[Provided data]:
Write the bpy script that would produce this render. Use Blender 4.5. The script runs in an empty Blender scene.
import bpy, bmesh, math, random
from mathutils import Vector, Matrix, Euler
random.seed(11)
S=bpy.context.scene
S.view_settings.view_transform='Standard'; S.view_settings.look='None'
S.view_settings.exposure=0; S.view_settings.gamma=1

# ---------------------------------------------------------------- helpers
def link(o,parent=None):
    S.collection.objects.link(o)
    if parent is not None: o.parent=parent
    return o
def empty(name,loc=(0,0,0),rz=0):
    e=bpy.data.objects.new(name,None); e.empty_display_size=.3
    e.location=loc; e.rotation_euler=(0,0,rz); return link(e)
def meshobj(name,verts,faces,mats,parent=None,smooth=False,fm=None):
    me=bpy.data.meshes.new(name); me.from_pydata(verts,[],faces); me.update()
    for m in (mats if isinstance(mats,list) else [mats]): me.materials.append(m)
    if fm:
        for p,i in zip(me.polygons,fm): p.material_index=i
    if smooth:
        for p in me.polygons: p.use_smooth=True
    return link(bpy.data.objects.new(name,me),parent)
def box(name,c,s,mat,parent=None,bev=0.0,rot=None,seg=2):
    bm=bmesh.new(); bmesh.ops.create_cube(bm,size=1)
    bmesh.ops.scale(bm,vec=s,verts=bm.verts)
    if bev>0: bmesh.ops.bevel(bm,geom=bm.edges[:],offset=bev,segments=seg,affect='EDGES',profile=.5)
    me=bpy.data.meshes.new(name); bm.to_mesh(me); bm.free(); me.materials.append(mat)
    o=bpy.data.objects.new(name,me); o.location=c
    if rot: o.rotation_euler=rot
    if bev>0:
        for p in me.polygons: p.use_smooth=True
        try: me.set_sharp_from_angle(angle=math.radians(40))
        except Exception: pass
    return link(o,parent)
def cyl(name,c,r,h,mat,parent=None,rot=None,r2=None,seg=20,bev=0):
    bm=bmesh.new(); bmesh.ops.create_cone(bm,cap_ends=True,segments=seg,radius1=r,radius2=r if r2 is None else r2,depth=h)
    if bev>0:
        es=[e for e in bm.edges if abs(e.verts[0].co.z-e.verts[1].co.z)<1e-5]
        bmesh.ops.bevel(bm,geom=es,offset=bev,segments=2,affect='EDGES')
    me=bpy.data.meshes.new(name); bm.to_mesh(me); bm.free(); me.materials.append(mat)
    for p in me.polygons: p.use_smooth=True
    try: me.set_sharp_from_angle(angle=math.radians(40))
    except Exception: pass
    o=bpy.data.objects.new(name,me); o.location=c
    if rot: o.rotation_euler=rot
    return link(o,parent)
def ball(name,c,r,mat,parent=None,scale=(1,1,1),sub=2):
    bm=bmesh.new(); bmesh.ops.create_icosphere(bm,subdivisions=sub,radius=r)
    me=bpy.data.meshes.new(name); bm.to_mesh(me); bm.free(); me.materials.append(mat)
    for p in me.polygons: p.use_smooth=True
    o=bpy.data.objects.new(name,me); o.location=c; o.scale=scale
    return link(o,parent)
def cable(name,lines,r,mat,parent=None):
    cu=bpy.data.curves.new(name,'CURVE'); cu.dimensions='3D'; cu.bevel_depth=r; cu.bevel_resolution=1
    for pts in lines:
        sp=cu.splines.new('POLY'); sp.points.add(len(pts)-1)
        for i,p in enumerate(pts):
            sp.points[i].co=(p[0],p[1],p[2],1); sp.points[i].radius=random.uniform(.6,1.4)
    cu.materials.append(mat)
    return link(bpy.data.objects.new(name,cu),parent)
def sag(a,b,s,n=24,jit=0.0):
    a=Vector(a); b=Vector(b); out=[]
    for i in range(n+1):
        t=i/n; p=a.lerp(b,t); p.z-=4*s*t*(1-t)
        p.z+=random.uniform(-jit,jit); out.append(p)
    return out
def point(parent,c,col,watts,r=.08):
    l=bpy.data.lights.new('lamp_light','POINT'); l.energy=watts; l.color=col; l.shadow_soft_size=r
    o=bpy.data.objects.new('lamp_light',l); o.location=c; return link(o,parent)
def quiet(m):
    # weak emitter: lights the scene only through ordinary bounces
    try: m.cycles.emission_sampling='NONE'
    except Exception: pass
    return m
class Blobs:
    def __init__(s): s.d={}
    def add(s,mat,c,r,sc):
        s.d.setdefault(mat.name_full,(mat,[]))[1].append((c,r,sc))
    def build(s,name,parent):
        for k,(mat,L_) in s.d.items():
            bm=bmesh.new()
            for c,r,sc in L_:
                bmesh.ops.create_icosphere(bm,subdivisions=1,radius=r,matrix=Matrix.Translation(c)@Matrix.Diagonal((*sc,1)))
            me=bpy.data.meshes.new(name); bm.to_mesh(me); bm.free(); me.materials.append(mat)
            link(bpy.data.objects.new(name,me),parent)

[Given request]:
Give the data again, exactly as it stands.

[Answer below]:
Write the bpy script that would produce this render. Use Blender 4.5. The script runs in an empty Blender scene.
import bpy, bmesh, math, random
from mathutils import Vector, Matrix, Euler
random.seed(11)
S=bpy.context.scene
S.view_settings.view_transform='Standard'; S.view_settings.look='None'
S.view_settings.exposure=0; S.view_settings.gamma=1

# ---------------------------------------------------------------- helpers
def link(o,parent=None):
    S.collection.objects.link(o)
    if parent is not None: o.parent=parent
    return o
def empty(name,loc=(0,0,0),rz=0):
    e=bpy.data.objects.new(name,None); e.empty_display_size=.3
    e.location=loc; e.rotation_euler=(0,0,rz); return link(e)
def meshobj(name,verts,faces,mats,parent=None,smooth=False,fm=None):
    me=bpy.data.meshes.new(name); me.from_pydata(verts,[],faces); me.update()
    for m in (mats if isinstance(mats,list) else [mats]): me.materials.append(m)
    if fm:
        for p,i in zip(me.polygons,fm): p.material_index=i
    if smooth:
        for p in me.polygons: p.use_smooth=True
    return link(bpy.data.objects.new(name,me),parent)
def box(name,c,s,mat,parent=None,bev=0.0,rot=None,seg=2):
    bm=bmesh.new(); bmesh.ops.create_cube(bm,size=1)
    bmesh.ops.scale(bm,vec=s,verts=bm.verts)
    if bev>0: bmesh.ops.bevel(bm,geom=bm.edges[:],offset=bev,segments=seg,affect='EDGES',profile=.5)
    me=bpy.data.meshes.new(name); bm.to_mesh(me); bm.free(); me.materials.append(mat)
    o=bpy.data.objects.new(name,me); o.location=c
    if rot: o.rotation_euler=rot
    if bev>0:
        for p in me.polygons: p.use_smooth=True
        try: me.set_sharp_from_angle(angle=math.radians(40))
        except Exception: pass
    return link(o,parent)
def cyl(name,c,r,h,mat,parent=None,rot=None,r2=None,seg=20,bev=0):
    bm=bmesh.new(); bmesh.ops.create_cone(bm,cap_ends=True,segments=seg,radius1=r,radius2=r if r2 is None else r2,depth=h)
    if bev>0:
        es=[e for e in bm.edges if abs(e.verts[0].co.z-e.verts[1].co.z)<1e-5]
        bmesh.ops.bevel(bm,geom=es,offset=bev,segments=2,affect='EDGES')
    me=bpy.data.meshes.new(name); bm.to_mesh(me); bm.free(); me.materials.append(mat)
    for p in me.polygons: p.use_smooth=True
    try: me.set_sharp_from_angle(angle=math.radians(40))
    except Exception: pass
    o=bpy.data.objects.new(name,me); o.location=c
    if rot: o.rotation_euler=rot
    return link(o,parent)
def ball(name,c,r,mat,parent=None,scale=(1,1,1),sub=2):
    bm=bmesh.new(); bmesh.ops.create_icosphere(bm,subdivisions=sub,radius=r)
    me=bpy.data.meshes.new(name); bm.to_mesh(me); bm.free(); me.materials.append(mat)
    for p in me.polygons: p.use_smooth=True
    o=bpy.data.objects.new(name,me); o.location=c; o.scale=scale
    return link(o,parent)
def cable(name,lines,r,mat,parent=None):
    cu=bpy.data.curves.new(name,'CURVE'); cu.dimensions='3D'; cu.bevel_depth=r; cu.bevel_resolution=1
    for pts in lines:
        sp=cu.splines.new('POLY'); sp.points.add(len(pts)-1)
        for i,p in enumerate(pts):
            sp.points[i].co=(p[0],p[1],p[2],1); sp.points[i].radius=random.uniform(.6,1.4)
    cu.materials.append(mat)
    return link(bpy.data.objects.new(name,cu),parent)
def sag(a,b,s,n=24,jit=0.0):
    a=Vector(a); b=Vector(b); out=[]
    for i in range(n+1):
        t=i/n; p=a.lerp(b,t); p.z-=4*s*t*(1-t)
        p.z+=random.uniform(-jit,jit); out.append(p)
    return out
def point(parent,c,col,watts,r=.08):
    l=bpy.data.lights.new('lamp_light','POINT'); l.energy=watts; l.color=col; l.shadow_soft_size=r
    o=bpy.data.objects.new('lamp_light',l); o.location=c; return link(o,parent)
def quiet(m):
    # weak emitter: lights the scene only through ordinary bounces
    try: m.cycles.emission_sampling='NONE'
    except Exception: pass
    return m
class Blobs:
    def __init__(s): s.d={}
    def add(s,mat,c,r,sc):
        s.d.setdefault(mat.name_full,(mat,[]))[1].append((c,r,sc))
    def build(s,name,parent):
        for k,(mat,L_) in s.d.items():
            bm=bmesh.new()
            for c,r,sc in L_:
                bmesh.ops.create_icosphere(bm,subdivisions=1,radius=r,matrix=Matrix.Translation(c)@Matrix.Diagonal((*sc,1)))
            me=bpy.data.meshes.new(name); bm.to_mesh(me); bm.free(); me.materials.append(mat)
            link(bpy.data.objects.new(name,me),parent)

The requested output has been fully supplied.